Untuk mencegah timbulnya pemilikan tanah pertanian secara absentee, pemerintah telah mengeluarkan Intruksi Mendagri No. 27/1973 tentang pengawasan pemindahan hak – hak atas tanah ( Direktorat Landreform, Opcit hal 422 ). Depdagri mengeluarkan buku tuntunan bagi PPAT, salah satu petunjuknya menyebutkan sehubungan dengan peraturan – peraturan landreform, maka pembelian tanah pertanian di luar kecamatan tempat tinggal si pembeli harus ditolak oleh para PPAT. ( Depdagri , Buku Tuntunan Bagi Pejabat Pembuat Akta Tanah, hal II ).

Tindakan represif, yaitu tindakan pemerintah yang bermaksud melenyapkan atau memusnahkan penyalahgunaan tersebut yaitu dengan melaksanakan sanksi / ancaman pidana itu melalui pengadilan.

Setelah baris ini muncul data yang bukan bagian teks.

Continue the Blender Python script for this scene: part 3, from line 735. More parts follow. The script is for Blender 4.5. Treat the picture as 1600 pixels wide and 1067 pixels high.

Menurut ketentuan PP No. 224/1961 pasal 19, yaitu bahwa terhadap pemilik tanah diancam pidana kurungan / denda serta tanahnya dicabut oleh negara tanpa ganti rugi ( ayat 2 ), sedangkan terhadap mereka yang menghalang-halangi terlaksanakannya PP No. 224 ini diancam pidana kurungan / denda ( ayat 1 ).